New housing developments open at Fort Knox - WDRB 41 Louisville News

New housing developments open at Fort Knox

At Fort Knox, the talk is about expansion and new jobs.  New housing developments for soldiers are just one sign of the massive growth under way at the post.

While the changes mean improvements, they'll also require more tax dollars.

Privatization of housing allows the Army to secure private funding which, in turn, means better homes for soldiers.  Fort Knox says that's a needed result with so much growth under way.

Gone are the housing quarters of yesteryear.  Staff Sgt. Ricardo Cruz and his family will be the first at Fort Knox to move into a duplex in the Maple Ridge development.

Construction will take place over the next eight years and will include 256 new homes at a cost of $220 million.

Col. Mark Needham, Fort Knox Commander, explains, "About 10 percent are Americans with Disability Act accessible. In other words, handicap access on them because more and more of our soliders are having those problems coming back from the war."

Funding was secured through a partnership between the Army and Actus Lease Lend.  The partnership will create new homes and 250 construction jobs.

Col. Needham says, "Since the BRAC announcement was made, we came to the conclusion that we do have to modify some rank structure where soldiers are going to live according to the growth at Fort Knox."

The growth of this development coincides with growth expected under the Base Realignment and Closure program that moved Army commands off the post but is expected to attract others -- including 2300 jobs by 2010.

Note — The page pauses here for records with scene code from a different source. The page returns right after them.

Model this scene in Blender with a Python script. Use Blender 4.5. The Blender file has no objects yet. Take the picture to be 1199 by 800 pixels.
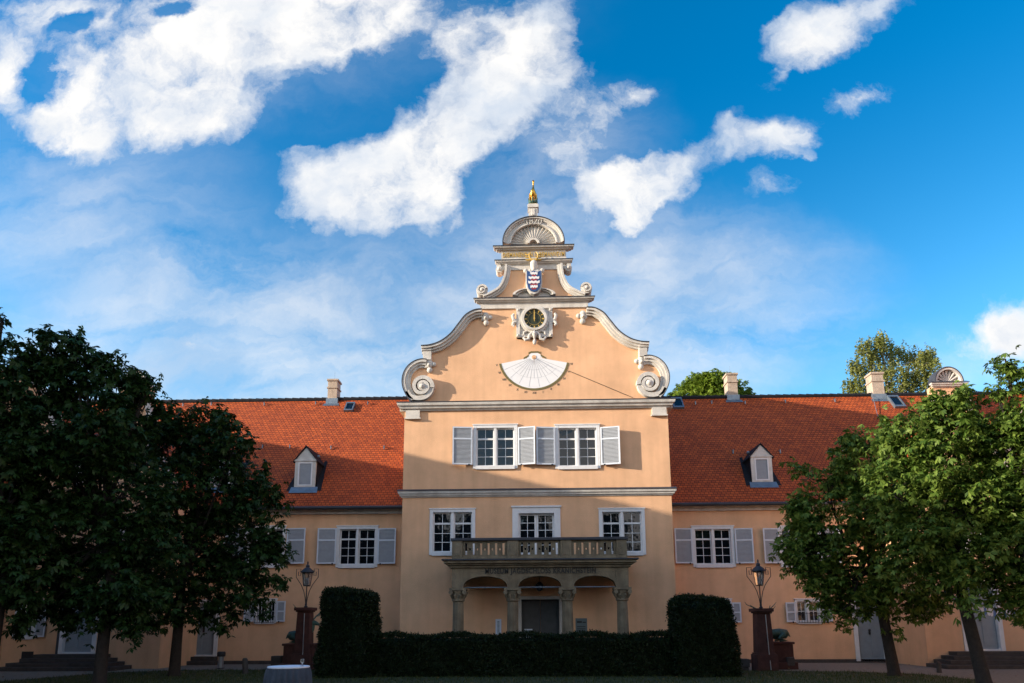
import bpy, math, random
import numpy as np
from mathutils import Vector, Matrix
R = math.radians
random.seed(7)
rng = np.random.default_rng(7)
scene = bpy.context.scene
C = scene.collection

# ------------------------------------------------------------------ camera
F = 800.0; PX = 599.5; PY = 587.5; TILT = R(10.1); YAW = R(1.75); ROLL = R(0.25)
CAM = Vector((-0.1, -26.0, 1.6))
cd = bpy.data.cameras.new("camera"); cam = bpy.data.objects.new("camera", cd); C.objects.link(cam)
scene.camera = cam
cd.sensor_width = 36; cd.lens = F / 1199 * 36; cd.shift_y = (PY - 400) / 1199
cd.clip_start = 0.1; cd.clip_end = 3000
fwd = Vector((-math.sin(YAW) * math.cos(TILT), math.cos(YAW) * math.cos(TILT), math.sin(TILT)))
rgt = Vector((math.cos(YAW), math.sin(YAW), 0)); upv = rgt.cross(fwd)
r2 = rgt * math.cos(ROLL) + upv * math.sin(ROLL) * -1; u2 = upv * math.cos(ROLL) + rgt * math.sin(ROLL)
rgt, upv = r2, u2
cam.matrix_world = Matrix(((rgt.x, upv.x, -fwd.x, CAM.x), (rgt.y, upv.y, -fwd.y, CAM.y), (rgt.z, upv.z, -fwd.z, CAM.z), (0, 0, 0, 1)))
scene.render.resolution_x = 1024; scene.render.resolution_y = 683

# survey helpers: where a line of sight meets a real plane (used to measure the building off the photograph)
def ray(x, y): return fwd + rgt * ((x - PX) / F) + upv * ((PY - y) / F)
def P(x, y, Y):
    d = ray(x, y); t = (Y - CAM.y) / d.y; return CAM + d * t
def G(x, y, z=0.0):
    d = ray(x, y); t = (z - CAM.z) / d.z; return CAM + d * t

# ------------------------------------------------------------------ light
SUNV = Vector((-3.3, -1.0, 0.805)).normalized()
EL = math.asin(SUNV.z); AZ = math.atan2(SUNV.x, SUNV.y)
sl = bpy.data.lights.new("sun", 'SUN'); sl.energy = 5.0; sl.angle = R(0.5); sl.color = (1.0, 0.86, 0.68)
so = bpy.data.objects.new("sun", sl); C.objects.link(so); so.rotation_euler = SUNV.to_track_quat('Z', 'Y').to_euler()
so.location = (-40, -40, 30)
vs = scene.view_settings; vs.view_transform = 'Standard'; vs.look = 'None'; vs.exposure = 0.8; vs.gamma = 1; vs.use_curve_mapping = False

world = bpy.data.worlds.new("World"); scene.world = world; world.use_nodes = True
wt = world.node_tree; wn = wt.nodes; wl_ = wt.links; wn.clear()
def N(t, **k):
    n = wn.new(t)
    for a, b in k.items(): setattr(n, a, b)
    return n
def M_(op, a, b=None, c=None, clamp=False):
    n = N('ShaderNodeMath', operation=op, use_clamp=clamp)
    for i, v in enumerate((a, b, c)):
        if v is None: continue
        if isinstance(v, (int, float)): n.inputs[i].default_value = v
        else: wl_.new(v, n.inputs[i])
    return n.outputs[0]
sky = N('ShaderNodeTexSky', sky_type='NISHITA'); sky.sun_disc = False; sky.sun_elevation = EL; sky.sun_rotation = AZ % (2 * math.pi)
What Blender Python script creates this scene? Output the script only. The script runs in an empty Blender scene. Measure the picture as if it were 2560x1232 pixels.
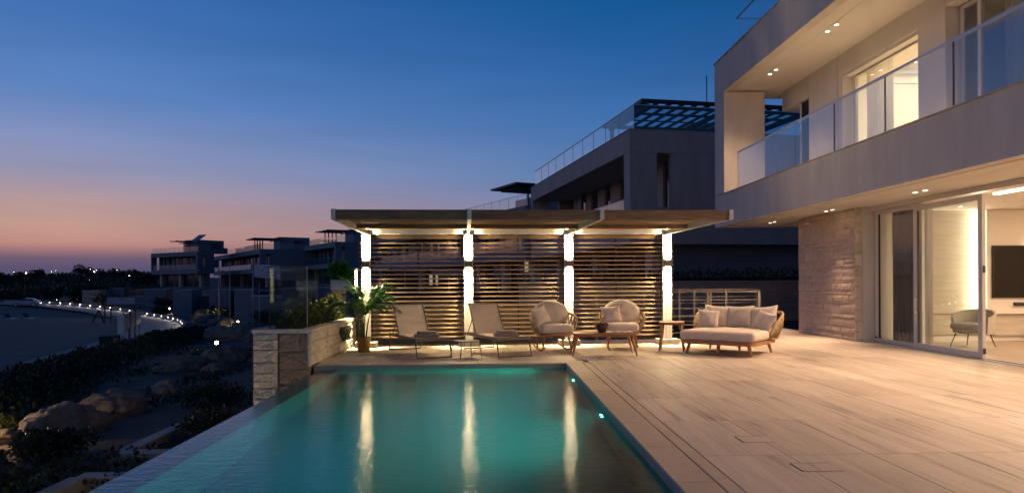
import bpy, bmesh, math, random
from mathutils import Vector, Matrix, noise
R = math.radians
sc = bpy.context.scene
COL = sc.collection
random.seed(7)

# ------------------------------------------------------------------ camera
cd = bpy.data.cameras.new('camera')
cam = bpy.data.objects.new('camera', cd); COL.objects.link(cam)
cd.sensor_width = 36; cd.lens = 24; cd.shift_y = 86 / 2560
cd.clip_start = .05; cd.clip_end = 6000
cam.matrix_world = Matrix.Translation((0, 0, 1.4)) @ Matrix.Rotation(R(-1.75), 4, 'Z') @ Matrix.Rotation(R(90), 4, 'X') @ Matrix.Rotation(R(-.3), 4, 'Z')
sc.camera = cam

# ------------------------------------------------------------------ sky
def lin(c):
    return tuple((v / 12.92 if v <= .04045 else ((v + .055) / 1.055) ** 2.4) for v in (x / 255 for x in c))
W = bpy.data.worlds.new('World'); sc.world = W; W.use_nodes = True
nt = W.node_tree; N = nt.nodes; LK = nt.links
bg = N['Background']; bg.inputs['Strength'].default_value = 1.0
tc = N.new('ShaderNodeTexCoord'); sep = N.new('ShaderNodeSeparateXYZ'); LK.new(tc.outputs['Generated'], sep.inputs[0])
def math_node(op, a, b=None, clamp=False):
    n = N.new('ShaderNodeMath'); n.operation = op; n.use_clamp = clamp
    for i, v in enumerate((a, b)):
        if v is None: continue
        if isinstance(v, (int, float)): n.inputs[i].default_value = v
        else: LK.new(v, n.inputs[i])
    return n.outputs[0]
el = math_node('ARCSINE', sep.outputs['Z'])
elf = math_node('DIVIDE', el, R(90), True)
def ramp(stops):
    n = N.new('ShaderNodeValToRGB'); cr = n.color_ramp; cr.interpolation = 'LINEAR'
    while len(cr.elements) < len(stops): cr.elements.new(.5)
    for e, (deg, c) in zip(cr.elements, stops): e.position = deg / 90; 
    for e, (deg, c) in zip(cr.elements, stops): e.position = deg / 90; e.color = (*lin(c), 1)
    LK.new(elf, n.inputs[0]); return n.outputs[0]
west = ramp([(0, (84, 80, 108)), (1.1, (92, 84, 114)), (1.8, (112, 92, 114)), (2.3, (156, 116, 120)), (2.9, (192, 140, 130)),
             (4.1, (196, 155, 143)), (5.7, (182, 152, 152)), (8, (150, 150, 180)), (10.7, (126, 144, 190)), (13.4, (94, 132, 192)), (18.4, (68, 114, 180)),
             (24, (46, 98, 164)), (40, (14, 50, 104)), (60, (7, 28, 66)), (90, (6, 22, 54))])
east = ramp([(0, (70, 70, 98)), (2, (92, 86, 112)), (3.5, (120, 112, 138)), (6, (114, 126, 168)), (9, (88, 124, 174)), (13, (68, 114, 174)),
             (17, (46, 100, 164)), (22, (22, 88, 150)), (30, (12, 64, 122)), (45, (8, 36, 78)), (90, (6, 22, 54))])
back = ramp([(0, (36, 42, 62)), (4, (46, 56, 86)), (9, (40, 64, 104)), (20, (12, 44, 86)), (45, (8, 30, 66)), (90, (6, 22, 54))])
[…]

Wilson Road has expanded -- a signal of growth off the installation.  The state has committed $100 million to improvements like those.  The question is: is it enough?"

Radcliff Mayor Sheila Enyart answers, "Oh, heavens no. We need a heck of a lot more than that." Mayor Enyart says that money is just a start.  Much more will be needed to construct new roads -- roads that will be needed to support growth to the area.

Many of the jobs expected to arrive within the next two years include human resources and information technology -- high-paying jobs civic leaders hope will result in re-investment in the community.